Book Chat at Caribou Book Discussion
The goal of this group is to read a variety of books, both fiction and non-fiction, that will stimulate the mind and some lively conversation. This book discussion meets Monday evenings at 7 p.m., approximately every six weeks, at Caribou Coffee. Caribou Coffee is located at 90 East Northwest Highway in downtown Mount Prospect. Limited copies of the book are available at the Fiction/AV/Teen desk six weeks prior to the discussion.
Book Chat @ Caribou Book Discussion Titles for 2008:
January 14, 2008: Measure of a Man by Sydney Poitier
An engaging memoir written by American screen legend Sidney Poitier. Poitier shares stories from his upbringing on a small island in the Bahamas and explores the nature of sacrifice and commitment, price and humility, rage and forgiveness, and paying the price for artistic integrity.
February 25, 2008: Water for Elephants by Sara Gruen
This novel, told in flashback by nonagenarian Jacob Jankowski, recounts the wild and wonderful period he spent with the Benzini Brothers Most Spectacular Show on Earth, a traveling circus he joined during the Great Depression.

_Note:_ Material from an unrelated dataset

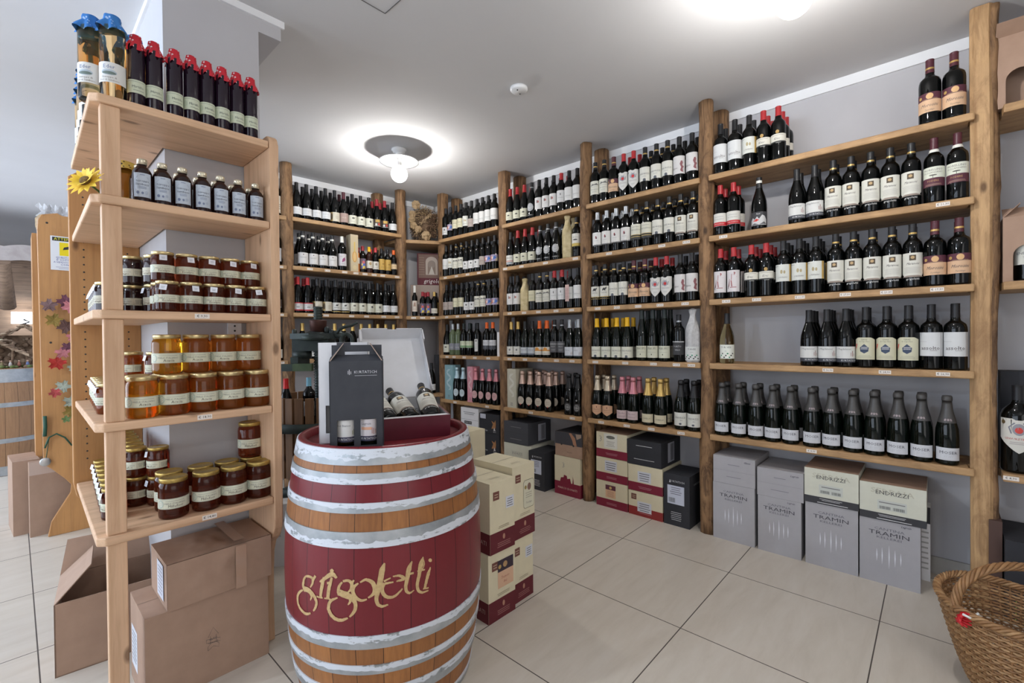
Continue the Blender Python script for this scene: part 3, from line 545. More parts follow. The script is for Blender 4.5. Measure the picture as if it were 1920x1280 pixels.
ty('grn', 'BD', 'pale', 's', [(.050, .062, 78, (.22, .23, .26), [('g', -.03, .03, .02, .03, 1, (.5, .5, .5))], None)], 'green bottle with grey label')
ty('lgr', 'BD', 'k', 'gn', [(.072, .062, 80, (.58, .62, .46), [('r', -.05, .002, .05, .020, (.20, .34, .18)), ('t', 'LUGANA', 0, .044, .010, (.2, .2, .12))], None)], 'bottle with pale-green label')
ty('thn', 'BD', 'k', 'k', [(.040, .110, 26, (.60, .60, .58), [('r', -.008, .09, .008, .10, (.1, .1, .1)), ('g', -.012, .012, .02, .07, 6, (.4, .4, .4))], None)], 'bottle with narrow upright label')
ty('orc', 'BD', 'k', 'o', [(.060, .082, 78, (.56, .57, .60), [('r', -.05, 0, .05, .034, (.07, .075, .09)), ('t', 'MUTUS', 0, .056, .012, (.15, .15, .18))], None)], 'orange-capped bottle with grey label')
ty('blk', 'BU', 'k', 'k', [(.030, .060, 76, (.66, .67, .68), [('g', -.03, .03, .034, .042, 1, (.45, .45, .45)), ('g', -.016, .016, .012, .018, 1, (.5, .5, .5))], None)], 'black bottle with white label')
ty('blc', 'BU', 'k', 'k', [(.026, .075, 76, (.62, .62, .52), [('e', .004, .05, .012, .008, (.12, .12, .1)), ('g', -.02, .02, .016, .026, 2, (.35, .35, .3))], None)], 'bottle with sage-cream label')
ty('bgo', 'BU', 'k', 'k', [(.022, .078, 76, (.60, .56, .46), [('r', -.052, 0, -.02, .078, (.45, .33, .14)), ('e', -.03, .04, .010, .028, (.1, .07, .04)), ('g', 0, .03, .02, .05, 3, (.35, .3, .25))], None)], 'bottle with gold-figure label')
ty('bpk', 'BU', 'k', 'p', [(.026, .080, 76, (.36, .26, .23), [('t', 'HILA', 0, .04, .018, (.55, .45, .38))], None)], 'bottle with dusty-brown label')
ty('rdk', 'BU', 'k', 'dr', [(.040, .066, 66, (.06, .045, .04), [('r', -.02, .038, .02, .062, (.50, .32, .08)), ('e', -.014, .018, .010, .010, (.6, .58, .55)), ('e', .012, .020, .010, .012, (.55, .07, .05)), ('r', -.03, .002, .03, .006, (.5, .5, .5))], None)], 'red-capped bottle with colourful label')
ty('wht', 'BU', 'k', 'd', [(.026, .090, 80, (.64, .63, .62), [('e', 0, .074, .004, .005, (.15, .1, .1)), ('g', -.028, .028, .044, .058, 2, (.3, .3, .3)), ('r', -.055, .0, .055, .004, (.4, .38, .36))], None)], 'dark bottle with large label', ('w', .246))
ty('lil', 'BD', 'k', 'w', [(.040, .105, 80, (.60, .58, .60), [('p', [(-.01, .03), (-.004, .06), (.014, .075), (.02, .05), (.01, .04)], (.25, .05, .14)), ('g', -.03, .0, .075, .085, 1, (.4, .4, .4)), ('g', -.02, .02, .012, .02, 1, (.3, .3, .3))], None)], 'bottle with purple-motif label')
ty('amb', 'SM', 'amber', 'y', [(.075, .052, 76, (.66, .62, .55), [('r', -.008, .03, .008, .042, (.2, .1, .08)), ('g', -.02, .02, .012, .02, 1, (.4, .35, .3))], None)], 'amber bottle with yellow cap')
ty('gdc', 'SM', 'b', 'y', [(.045, .066, 76, (.64, .60, .52), [('e', 0, .04, .012, .014, (.4, .28, .14)), ('g', -.02, .02, .012, .02, 1, (.4, .35, .3))], None)], 'yellow-capped bottle with cream label')
ty('rcs', 'SM', 'k', 'r', [(.040, .070, 76, (.64, .62, .56), [('e', 0, .045, .010, .012, (.3, .25, .2)), ('g', -.02, .02, .012, .02, 1, (.4, .35, .3))], None)], 'slim red-capped bottle, cream label')
ty('gdl', 'SM', 'k', 'k', [(.040, .100, 84, (.52, .33, .08), [('e', .006, .055, .010, .006, (.3, .17, .04)), ('g', -.02, .02, .02, .03, 1, (.3, .2, .06))], None)], 'slim bottle with gold label')
ty('osm', 'SM', 'k', 'o', [(.058, .055, 76, (.64, .50, .30), [('r', -.04, .045, .04, .055, (.1, .08, .06)), ('t', 'ASOLA', 0, .026, .010, (.3, .1, .05))], None)], 'small orange-capped bottle')
ty('rwb', 'BU', 'k', 'r', [(.018, .066, 78, (.64, .63, .62), [('r', -.055, 0, .055, .010, (.45, .03, .04)), ('r', -.055, .058, .055, .066, (.45, .03, .04)), ('e', 0, .030, .014, .008, (.35, .35, .35)), ('g', -.03, .03, .042, .05, 1, (.35, .35, .35))], None)], 'red-capped bottle with red-edged label')
ty('dog', 'BU', 'k', 'd', [(.032, .064, 78, (.64, .64, .60), [('p', [(-.01, .036), (-.002, .05), (.006, .046), (.014, .056), (.012, .04), (.004, .034)], (.06, .06, .06)), ('g', -.03, .03, .016, .026, 1, (.2, .2, .2)), ('r', -.05, -.016, .05, -.010, GLD)], None)], 'bottle with black animal label')
ty('sag', 'BU', 'k', 'd', [(.022, .078, 78, (.60, .60, .50), [('e', .008, .048, .009, .011, (.1, .1, .1)), ('g', -.025, .02, .014, .026, 2, (.35, .35, .3))], None)], 'bottle with sage crest label')
ty('orn', 'BD', 'k', 'k', [(.020, .135, 80, (.60, .55, .46), [('r', -.052, .03, .052, .034, (.3, .26, .2)), ('r', -.052, .05, .052, .054, (.3, .26, .2)), ('r', -.02, .075, .02, .118, (.06, .05, .05)), ('r', -.052, .066, .052, .070, (.3, .26, .2))], None)], 'bottle with vintage striped label', ('dr', .245))
ty('bzz', 'BD', 'k', 'k', [(.030, .105, 80, (.55, .56, .58), [('r', -.02, .01, .02, .07, (.25, .25, .27)), ('g', -.03, .03, .08, .095, 2, (.2, .2, .2))], None)], 'bottle with grey-white label', ('w', .235))
ty('wcp', 'TN', 'k', 'w', [(.045, .105, 74, (.62, .54, .46), [('p', [(-.01, .05), (0, .09), (.01, .085), (.012, .05)], (.35, .22, .16)), ('g', -.02, .02, .015, .03, 2, (.4, .3, .26))], None)], 'thin white-capped bottle')
ty('sgc', 'SM', 'k', 'g', [(.028, .048, 78, (.64, .60, .52), [script('Fatto a gro', 0, .024, .012)], None)], 'small gold-capped bottle, low label')
ty('mag', 'MG', 'k', 'k', [(.085, .145, 72, (.66, .64, .58), [('e', 0, .100, .020, .025, (.30, .30, .33)), ('e', 0, .097, .012, .013, (.60, .06, .05)), ('k', [(-.022, .082), (-.030, .108), (-.012, .128)], .005, (.22, .22, .26)), ('k', [(.022, .082), (.030, .108), (.012, .128)], .005, (.22, .22, .26)), ('t', 'GEWURZTRAMIN', 0, .060, .0115, (.45, .08, .07)), ('g', -.03, .03, .036, .05, 2, (.35, .3, .3)), ('e', -.050, .128, .008, .009, (.12, .08, .03)), ('k', [(-.055, .143), (.055, .143)], .0012, (.4, .1, .05))], 'shield')], 'magnum')
ty('kbi', 'BU', 'clear', 'k', [(.020, .018, 80, (.05, .05, .09), [('t', 'KURTATSCH', 0, .009, .011, (.8, .8, .8))], None), (.038, .060, 80, (.72, .72, .70), [('t', 'Pinot Bianco', -.012, .040, .0115, (.15, .15, .18)), ('k', [(.024, .008), (.024, .022)], .002, (.3, .3, .1)), ('k', [(.030, .006), (.030, .026)], .0022, (.3, .3, .1))], None)], 'white wine')
ty('kbr', 'BU', 'g', 'k', [(.020, .018, 80, (.05, .05, .09), [('t', 'KURTATSCH', 0, .009, .011, (.8, .8, .8))], None), (.038, .060, 80, (.70, .66, .68), [('t', 'Lagrein', -.010, .044, .0125, (.15, .15, .18)), ('r', -.030, .022, .010, .032, (.80, .45, .30)), ('k', [(.012, .008), (.012, .030)], .002, (.4, .1, .06)), ('k', [(.018, .006), (.018, .028)], .0022, (.4, .1, .06)), ('k', [(.025, .008), (.025, .024)], .002, (.4, .1, .06))], None)], 'red wine')
paperg = noisy('gold_tissue', (.50, .40, .20), (.66, .56, .34), 30, .45, .6); paperw = noisy('printed_tissue', (.60, .60, .60), (.45, .45, .46), 60, .7, .4)
BM = {}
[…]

April 7, 2008: Abundance by Sena Jeter Naslund
This fictionalized portrayal of Marie Antoinette unfolds like classical tragedy-the outcome known, the account riveting-as famous incidents are reinterpreted. With vivid detail and narrative technique, Naslund exemplifies the best of historical fiction, finding the woman beneath the pose, a queen facing history as it rises up against her.
May 19, 2008: Digging to America by Anne Tyler
When Bitsy and Brad Donaldson and Sami and Ziba Yazdan both adopt Korean infant girls, their chance encounter at the Baltimore airport the day their daughters arrive marks the start of a long, intense and sometimes awkward friendship.
June 30, 2008: The Coffee Trader by David Liss
Set in 17th-century Amsterdam's, this is the story of Miguel Lienzo. He escaped the Inquisition in Portugal and lived by his wits trading commodities. Miquel is delighted when a Dutch widow enlists him as partner in a secret scheme to make a killing on "coffee fruit," but she may not be as altruistic as she seems.
August 11, 2008: A Thousand Splendid Suns by Khaled Hosseini
The story covers three decades of anti-Soviet jihad, civil war and Taliban tyranny through the lives of two women. A powerful, harrowing depiction of Afghanistan, but also a lyrical evocation of the lives and enduring hopes of its resilient characters.
September 22, 2008: Breakfast with Tiffany by Edwin John Wintle
Wintle, a 40-year-old gay, obsessive-compulsive New Yorker, rescues his 13-year-old niece, Tiffany, from her Connecticut home, where she fought with her recovering alcoholic mother. The lighthearted tone makes a serious subject amusing, and Wintle is charmingly self-deprecating.
November 3, 2008: The Space Between Us by Thrity N. Umrigar
Umrigar's engaging novel illustrates the intimacy, and the irreconcilable class divide, between two women in contemporary Bombay.
December 8, 2008: The Flander's Panel by Arturo Perez-Reverte
When an art restorer sets out to solve the riddle of a 15th-century masterpiece in this uneven but intriguing, multi-layered thriller, she finds that one murder begets another, down through five centuries. The author, a TV journalist in Spain, makes interesting use of the chessboard as metaphor for various human interactions, and his characters' analysis of the painting's symbols and the details of its frozen chess game is clever and quite suspenseful.